In “The Law of the Sea,” Surabhi Ranganathan considers how the distinction we make between land and sea has changed over time, and what those changes tell us about the interactions between knowledge, technology, and the law. In the 16th century, the sea was treated as an entirely separate realm from the land, a place that could not be divided up into territories and so could be neither claimed nor governed. Over time, though, this barrier eroded— as anything at the edge of the sea will do, given enough time. The desire for minerals found under the sea led to laws giving nations control over parts of the sea, defined at first by geography and a country’s continental shelf, and then by an arbitrary but fixed distance (since the shelf extends much farther from some coastlines than others). The ability to mine or extract resources from ever-deeper areas is now prompting questions about who has rights in places far from any nation’s territory, while climate change, in multiple ways, is making what was land into sea. Ranganathan ends with a discussion of deep-water hydrothermal vents, which contain lots of valuable resources but defy many of the categorization on which the current laws governing the sea are based.

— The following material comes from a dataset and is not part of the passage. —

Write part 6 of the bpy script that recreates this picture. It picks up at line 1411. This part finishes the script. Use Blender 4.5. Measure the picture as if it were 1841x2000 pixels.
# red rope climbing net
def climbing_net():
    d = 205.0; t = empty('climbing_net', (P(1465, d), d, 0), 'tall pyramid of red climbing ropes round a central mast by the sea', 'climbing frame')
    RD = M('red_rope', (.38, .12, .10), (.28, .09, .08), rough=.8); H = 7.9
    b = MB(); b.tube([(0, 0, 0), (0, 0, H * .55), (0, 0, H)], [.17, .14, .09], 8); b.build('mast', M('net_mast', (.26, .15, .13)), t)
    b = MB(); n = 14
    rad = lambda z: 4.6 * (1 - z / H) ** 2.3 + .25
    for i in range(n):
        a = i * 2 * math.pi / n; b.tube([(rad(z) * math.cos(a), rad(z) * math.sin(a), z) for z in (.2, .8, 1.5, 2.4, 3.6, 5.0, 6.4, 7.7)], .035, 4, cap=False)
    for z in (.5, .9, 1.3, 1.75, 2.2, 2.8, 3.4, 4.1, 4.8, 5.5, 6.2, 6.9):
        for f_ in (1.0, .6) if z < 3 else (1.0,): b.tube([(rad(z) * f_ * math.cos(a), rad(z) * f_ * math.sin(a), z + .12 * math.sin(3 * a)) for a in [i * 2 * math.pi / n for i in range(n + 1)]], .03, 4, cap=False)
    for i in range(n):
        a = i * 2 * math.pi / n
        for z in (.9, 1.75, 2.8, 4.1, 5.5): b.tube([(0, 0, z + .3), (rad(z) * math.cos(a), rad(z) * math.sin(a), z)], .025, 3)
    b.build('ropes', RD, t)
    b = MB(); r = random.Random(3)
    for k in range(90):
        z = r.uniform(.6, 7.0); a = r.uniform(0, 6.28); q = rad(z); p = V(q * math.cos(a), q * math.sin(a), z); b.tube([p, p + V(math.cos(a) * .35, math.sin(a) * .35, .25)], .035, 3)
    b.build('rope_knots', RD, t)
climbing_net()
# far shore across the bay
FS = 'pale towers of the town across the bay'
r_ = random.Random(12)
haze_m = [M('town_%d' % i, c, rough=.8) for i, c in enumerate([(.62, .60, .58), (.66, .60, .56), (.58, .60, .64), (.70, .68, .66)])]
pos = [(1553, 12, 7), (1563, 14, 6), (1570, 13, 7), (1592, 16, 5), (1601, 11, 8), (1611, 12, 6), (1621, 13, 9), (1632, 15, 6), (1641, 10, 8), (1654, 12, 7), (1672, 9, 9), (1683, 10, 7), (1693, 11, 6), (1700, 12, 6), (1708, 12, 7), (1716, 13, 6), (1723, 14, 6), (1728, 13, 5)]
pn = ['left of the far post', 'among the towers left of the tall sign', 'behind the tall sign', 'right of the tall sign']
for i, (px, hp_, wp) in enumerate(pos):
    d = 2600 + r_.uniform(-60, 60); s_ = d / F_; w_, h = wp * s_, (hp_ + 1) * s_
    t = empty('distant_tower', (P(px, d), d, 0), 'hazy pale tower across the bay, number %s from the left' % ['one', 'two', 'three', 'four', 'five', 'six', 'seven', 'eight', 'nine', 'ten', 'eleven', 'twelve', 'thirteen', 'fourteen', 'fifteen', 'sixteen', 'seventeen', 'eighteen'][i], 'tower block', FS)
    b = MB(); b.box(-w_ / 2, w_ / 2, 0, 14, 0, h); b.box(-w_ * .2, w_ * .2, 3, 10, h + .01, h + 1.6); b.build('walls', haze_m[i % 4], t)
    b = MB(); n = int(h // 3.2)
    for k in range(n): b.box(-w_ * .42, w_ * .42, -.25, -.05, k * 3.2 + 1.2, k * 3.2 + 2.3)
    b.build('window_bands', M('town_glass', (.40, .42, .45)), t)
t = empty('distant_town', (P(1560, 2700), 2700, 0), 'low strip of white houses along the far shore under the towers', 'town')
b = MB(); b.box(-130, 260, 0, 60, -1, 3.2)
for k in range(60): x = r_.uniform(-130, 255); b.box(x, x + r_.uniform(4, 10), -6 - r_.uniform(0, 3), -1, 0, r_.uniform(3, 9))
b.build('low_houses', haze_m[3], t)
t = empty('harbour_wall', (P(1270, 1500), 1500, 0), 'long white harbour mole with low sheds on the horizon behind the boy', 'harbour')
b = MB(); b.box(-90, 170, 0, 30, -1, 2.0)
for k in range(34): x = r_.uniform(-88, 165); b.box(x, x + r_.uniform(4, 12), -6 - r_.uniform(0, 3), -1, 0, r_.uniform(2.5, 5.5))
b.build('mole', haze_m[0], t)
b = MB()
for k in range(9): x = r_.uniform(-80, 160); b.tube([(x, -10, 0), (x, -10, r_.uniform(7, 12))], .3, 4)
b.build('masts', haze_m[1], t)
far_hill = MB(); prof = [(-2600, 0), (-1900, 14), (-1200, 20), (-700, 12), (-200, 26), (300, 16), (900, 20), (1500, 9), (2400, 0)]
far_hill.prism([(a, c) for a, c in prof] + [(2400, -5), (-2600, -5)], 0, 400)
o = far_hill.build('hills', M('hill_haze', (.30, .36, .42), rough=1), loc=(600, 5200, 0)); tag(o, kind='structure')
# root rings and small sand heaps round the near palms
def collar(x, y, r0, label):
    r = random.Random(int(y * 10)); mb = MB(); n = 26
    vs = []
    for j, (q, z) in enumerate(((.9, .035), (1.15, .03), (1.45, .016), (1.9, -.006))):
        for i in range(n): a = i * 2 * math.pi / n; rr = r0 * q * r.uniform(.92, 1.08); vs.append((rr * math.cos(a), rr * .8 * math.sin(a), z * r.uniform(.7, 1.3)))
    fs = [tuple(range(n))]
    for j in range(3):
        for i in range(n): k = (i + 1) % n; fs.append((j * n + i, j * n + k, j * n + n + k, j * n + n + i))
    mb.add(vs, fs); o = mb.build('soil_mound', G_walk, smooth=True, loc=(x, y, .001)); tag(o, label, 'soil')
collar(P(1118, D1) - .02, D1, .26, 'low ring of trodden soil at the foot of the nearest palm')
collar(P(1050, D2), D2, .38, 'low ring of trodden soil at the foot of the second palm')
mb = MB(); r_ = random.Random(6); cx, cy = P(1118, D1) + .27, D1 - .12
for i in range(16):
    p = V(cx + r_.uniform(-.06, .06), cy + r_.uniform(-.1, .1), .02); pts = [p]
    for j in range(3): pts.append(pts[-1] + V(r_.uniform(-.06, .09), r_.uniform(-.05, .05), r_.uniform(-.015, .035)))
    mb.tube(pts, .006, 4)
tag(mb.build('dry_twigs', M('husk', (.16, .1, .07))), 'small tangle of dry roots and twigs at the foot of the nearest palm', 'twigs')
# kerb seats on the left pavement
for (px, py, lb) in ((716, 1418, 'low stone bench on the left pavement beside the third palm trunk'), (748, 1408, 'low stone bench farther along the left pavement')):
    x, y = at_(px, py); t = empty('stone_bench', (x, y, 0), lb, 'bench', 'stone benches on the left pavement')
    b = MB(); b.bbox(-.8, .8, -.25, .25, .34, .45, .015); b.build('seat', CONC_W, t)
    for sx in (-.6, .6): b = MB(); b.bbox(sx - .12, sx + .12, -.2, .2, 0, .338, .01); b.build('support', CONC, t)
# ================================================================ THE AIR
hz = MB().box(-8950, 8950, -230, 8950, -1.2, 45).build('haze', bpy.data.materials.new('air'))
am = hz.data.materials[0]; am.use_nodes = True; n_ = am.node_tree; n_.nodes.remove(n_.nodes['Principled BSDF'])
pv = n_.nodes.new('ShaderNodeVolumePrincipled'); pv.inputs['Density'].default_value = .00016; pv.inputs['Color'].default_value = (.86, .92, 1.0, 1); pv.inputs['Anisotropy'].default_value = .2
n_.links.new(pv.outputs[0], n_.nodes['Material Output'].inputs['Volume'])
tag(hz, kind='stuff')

Related: A new study has found lots of coastal species living far out to sea on bits of plastic in the Great Pacific Garbage Patch, where they are reproducing and living next to— and competing with— species from the open ocean.

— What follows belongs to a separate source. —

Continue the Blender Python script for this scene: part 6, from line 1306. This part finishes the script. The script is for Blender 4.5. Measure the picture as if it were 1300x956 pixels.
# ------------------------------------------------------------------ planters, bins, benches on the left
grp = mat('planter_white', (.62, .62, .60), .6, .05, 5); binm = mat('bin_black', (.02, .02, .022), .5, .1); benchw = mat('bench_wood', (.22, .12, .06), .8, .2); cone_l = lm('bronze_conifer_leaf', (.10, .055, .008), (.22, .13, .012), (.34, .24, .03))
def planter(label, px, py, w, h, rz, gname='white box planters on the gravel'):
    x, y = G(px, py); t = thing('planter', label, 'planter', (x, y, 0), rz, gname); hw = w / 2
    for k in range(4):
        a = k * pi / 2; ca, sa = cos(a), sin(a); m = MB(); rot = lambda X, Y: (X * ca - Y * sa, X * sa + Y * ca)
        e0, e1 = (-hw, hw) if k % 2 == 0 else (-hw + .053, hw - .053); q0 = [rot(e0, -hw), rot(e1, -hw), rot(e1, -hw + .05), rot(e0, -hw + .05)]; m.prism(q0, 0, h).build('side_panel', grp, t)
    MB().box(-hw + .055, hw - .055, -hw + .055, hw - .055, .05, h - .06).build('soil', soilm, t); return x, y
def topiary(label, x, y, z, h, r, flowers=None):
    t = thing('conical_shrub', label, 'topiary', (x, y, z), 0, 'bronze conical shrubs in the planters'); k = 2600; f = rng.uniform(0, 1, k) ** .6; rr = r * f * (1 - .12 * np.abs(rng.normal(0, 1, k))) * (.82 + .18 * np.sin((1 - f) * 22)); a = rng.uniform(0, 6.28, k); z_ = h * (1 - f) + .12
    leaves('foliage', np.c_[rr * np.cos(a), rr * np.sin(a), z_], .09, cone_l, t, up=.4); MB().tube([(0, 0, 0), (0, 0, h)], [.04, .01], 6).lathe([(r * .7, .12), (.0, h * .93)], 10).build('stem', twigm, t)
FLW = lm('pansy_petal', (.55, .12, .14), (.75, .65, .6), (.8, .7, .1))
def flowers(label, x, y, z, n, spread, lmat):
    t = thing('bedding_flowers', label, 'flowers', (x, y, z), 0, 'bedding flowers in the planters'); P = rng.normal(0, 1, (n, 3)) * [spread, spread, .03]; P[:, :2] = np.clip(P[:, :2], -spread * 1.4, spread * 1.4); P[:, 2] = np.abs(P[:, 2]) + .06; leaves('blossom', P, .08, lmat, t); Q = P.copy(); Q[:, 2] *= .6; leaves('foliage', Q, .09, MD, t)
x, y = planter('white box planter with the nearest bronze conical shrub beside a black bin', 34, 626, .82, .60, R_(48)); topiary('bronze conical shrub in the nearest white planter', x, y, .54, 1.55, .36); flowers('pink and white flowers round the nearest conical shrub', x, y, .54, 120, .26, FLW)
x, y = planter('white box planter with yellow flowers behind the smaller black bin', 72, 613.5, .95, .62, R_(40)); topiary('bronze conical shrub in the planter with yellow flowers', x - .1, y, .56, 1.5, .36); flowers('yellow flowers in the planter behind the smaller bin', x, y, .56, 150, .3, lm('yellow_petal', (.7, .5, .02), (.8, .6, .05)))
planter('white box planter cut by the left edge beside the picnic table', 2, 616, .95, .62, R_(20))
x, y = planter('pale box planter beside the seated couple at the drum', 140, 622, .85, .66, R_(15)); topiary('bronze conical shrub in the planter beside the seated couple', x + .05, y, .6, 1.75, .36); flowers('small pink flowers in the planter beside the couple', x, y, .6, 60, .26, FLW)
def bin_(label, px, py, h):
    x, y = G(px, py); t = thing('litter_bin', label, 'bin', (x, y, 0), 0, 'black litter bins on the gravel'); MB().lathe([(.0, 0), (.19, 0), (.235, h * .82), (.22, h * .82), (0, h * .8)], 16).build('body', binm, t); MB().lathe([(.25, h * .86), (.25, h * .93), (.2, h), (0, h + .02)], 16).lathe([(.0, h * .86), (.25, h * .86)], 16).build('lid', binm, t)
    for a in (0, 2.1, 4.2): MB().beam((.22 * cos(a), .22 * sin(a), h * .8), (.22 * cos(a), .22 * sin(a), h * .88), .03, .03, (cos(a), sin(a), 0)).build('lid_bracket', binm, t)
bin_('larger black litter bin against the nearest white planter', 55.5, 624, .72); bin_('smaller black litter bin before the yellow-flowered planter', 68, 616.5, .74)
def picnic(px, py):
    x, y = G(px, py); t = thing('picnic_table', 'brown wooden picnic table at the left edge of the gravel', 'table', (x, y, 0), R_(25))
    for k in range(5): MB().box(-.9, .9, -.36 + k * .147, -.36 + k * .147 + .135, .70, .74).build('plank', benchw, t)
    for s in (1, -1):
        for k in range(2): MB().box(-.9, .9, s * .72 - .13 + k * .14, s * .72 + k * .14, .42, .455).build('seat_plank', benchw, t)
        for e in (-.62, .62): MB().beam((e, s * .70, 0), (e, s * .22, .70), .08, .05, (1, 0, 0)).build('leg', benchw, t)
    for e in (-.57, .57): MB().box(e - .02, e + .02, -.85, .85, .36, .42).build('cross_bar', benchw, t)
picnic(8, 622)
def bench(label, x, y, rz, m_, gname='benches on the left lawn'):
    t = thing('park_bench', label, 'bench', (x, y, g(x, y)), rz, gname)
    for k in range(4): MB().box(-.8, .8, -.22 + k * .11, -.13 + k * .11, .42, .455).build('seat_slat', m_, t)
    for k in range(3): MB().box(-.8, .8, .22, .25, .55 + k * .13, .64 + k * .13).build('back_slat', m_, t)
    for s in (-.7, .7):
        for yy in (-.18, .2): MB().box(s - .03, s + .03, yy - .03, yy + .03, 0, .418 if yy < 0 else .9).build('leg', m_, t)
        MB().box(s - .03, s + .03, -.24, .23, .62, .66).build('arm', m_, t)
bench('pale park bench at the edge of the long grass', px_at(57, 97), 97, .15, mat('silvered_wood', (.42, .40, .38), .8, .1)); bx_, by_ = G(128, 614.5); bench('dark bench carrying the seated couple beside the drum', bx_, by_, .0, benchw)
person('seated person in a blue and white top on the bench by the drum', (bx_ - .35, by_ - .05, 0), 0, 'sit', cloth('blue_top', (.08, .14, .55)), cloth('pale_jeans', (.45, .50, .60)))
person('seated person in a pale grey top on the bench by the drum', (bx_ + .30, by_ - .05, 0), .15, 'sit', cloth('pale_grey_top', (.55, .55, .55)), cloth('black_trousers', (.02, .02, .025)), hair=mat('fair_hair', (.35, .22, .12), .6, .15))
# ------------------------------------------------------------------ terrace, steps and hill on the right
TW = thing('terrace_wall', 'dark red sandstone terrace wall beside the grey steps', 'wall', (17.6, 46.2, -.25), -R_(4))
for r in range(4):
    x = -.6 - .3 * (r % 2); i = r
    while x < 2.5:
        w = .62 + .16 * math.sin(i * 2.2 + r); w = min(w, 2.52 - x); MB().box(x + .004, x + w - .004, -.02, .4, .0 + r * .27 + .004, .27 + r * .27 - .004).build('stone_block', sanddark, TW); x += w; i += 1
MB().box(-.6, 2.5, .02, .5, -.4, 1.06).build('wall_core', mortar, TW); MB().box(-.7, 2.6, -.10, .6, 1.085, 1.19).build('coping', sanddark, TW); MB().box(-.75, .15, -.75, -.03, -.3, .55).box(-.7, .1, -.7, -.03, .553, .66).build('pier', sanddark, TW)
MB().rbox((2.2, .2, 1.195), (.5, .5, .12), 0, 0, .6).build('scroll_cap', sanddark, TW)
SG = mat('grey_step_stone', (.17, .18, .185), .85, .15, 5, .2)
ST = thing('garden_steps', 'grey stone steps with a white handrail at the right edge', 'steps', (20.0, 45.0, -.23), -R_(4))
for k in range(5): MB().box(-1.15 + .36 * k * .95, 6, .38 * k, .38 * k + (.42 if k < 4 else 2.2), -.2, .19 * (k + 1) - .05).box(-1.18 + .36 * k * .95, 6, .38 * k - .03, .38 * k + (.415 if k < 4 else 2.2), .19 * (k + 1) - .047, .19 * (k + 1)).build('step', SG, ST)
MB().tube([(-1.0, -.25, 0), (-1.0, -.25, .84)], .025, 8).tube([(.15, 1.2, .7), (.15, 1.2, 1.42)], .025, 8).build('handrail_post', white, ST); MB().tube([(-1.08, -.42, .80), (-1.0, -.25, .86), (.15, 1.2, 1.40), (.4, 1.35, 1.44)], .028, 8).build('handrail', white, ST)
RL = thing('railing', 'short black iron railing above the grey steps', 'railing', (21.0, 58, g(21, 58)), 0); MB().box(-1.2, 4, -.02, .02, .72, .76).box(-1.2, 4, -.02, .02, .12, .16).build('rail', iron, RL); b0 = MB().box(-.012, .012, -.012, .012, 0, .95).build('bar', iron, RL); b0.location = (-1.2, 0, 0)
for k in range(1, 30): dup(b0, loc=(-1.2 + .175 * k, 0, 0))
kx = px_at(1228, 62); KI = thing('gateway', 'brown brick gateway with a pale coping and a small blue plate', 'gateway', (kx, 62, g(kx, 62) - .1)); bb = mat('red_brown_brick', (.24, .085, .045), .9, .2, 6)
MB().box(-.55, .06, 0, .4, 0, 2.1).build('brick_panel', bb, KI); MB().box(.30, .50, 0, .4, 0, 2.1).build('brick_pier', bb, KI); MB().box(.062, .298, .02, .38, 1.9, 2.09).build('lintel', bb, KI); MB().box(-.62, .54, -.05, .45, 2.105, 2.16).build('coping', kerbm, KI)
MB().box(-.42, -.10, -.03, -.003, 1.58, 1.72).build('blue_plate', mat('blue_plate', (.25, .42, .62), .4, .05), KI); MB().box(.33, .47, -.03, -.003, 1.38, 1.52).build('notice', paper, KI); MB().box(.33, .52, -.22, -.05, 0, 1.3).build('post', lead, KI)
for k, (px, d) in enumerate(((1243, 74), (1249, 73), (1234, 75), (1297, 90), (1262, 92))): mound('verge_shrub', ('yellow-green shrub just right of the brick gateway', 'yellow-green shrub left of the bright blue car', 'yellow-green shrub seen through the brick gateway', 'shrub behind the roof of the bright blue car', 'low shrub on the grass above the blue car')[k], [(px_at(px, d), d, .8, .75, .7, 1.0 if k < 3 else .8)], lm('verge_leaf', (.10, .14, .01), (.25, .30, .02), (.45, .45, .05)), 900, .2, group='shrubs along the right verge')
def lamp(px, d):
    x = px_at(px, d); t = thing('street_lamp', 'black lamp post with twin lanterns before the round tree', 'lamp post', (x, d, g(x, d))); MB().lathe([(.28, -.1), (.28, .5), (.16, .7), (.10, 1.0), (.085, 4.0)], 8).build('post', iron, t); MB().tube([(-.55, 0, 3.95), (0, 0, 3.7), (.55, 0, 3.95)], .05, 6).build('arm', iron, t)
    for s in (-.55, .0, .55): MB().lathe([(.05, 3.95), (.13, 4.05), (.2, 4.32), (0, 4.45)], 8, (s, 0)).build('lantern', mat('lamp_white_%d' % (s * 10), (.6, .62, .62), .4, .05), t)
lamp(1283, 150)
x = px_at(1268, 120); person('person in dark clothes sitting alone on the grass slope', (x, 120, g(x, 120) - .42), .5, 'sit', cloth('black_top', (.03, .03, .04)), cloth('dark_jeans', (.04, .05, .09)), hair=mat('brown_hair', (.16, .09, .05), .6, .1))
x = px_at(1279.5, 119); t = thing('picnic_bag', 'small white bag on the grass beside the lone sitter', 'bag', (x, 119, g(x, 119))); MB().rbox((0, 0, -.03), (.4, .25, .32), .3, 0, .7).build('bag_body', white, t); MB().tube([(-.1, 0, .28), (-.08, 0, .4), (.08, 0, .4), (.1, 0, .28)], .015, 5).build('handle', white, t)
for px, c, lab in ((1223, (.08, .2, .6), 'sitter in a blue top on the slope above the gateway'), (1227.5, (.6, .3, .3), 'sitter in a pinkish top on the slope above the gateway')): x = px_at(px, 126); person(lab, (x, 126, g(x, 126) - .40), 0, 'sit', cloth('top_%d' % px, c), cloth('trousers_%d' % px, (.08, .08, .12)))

Mike Rugnetta’s podcast Reasonably Sound has a fantastic recent episode about scam calls and texts. Americans now receive billions of these calls every year, and the reasons are both exactly what you think they are and much, much more complicated than you’d ever guess. The podcast has been…irregular recently, but I hope this is the start of a return.



And finally: for me, the Guinness Book of World Records is permanently associated with elementary school, when we would find it in the school library and marvel at the guy with the long fingernails, or the world’s tallest man. Perhaps surprisingly, it is still around, and thriving, although there are people who accuse the organization of having “sold out” and becoming “sensationalist”(!). The most interesting thing to me about this story is actually the people who want to break the records, in particular the “super record-breakers,” some of whom have dozens or hundreds of records to their name. There is something about being able to call what you’re doing a world record, and having that verified by a recognized authority, that seems to draw people in, even when the accomplishment itself is pretty well purposeless.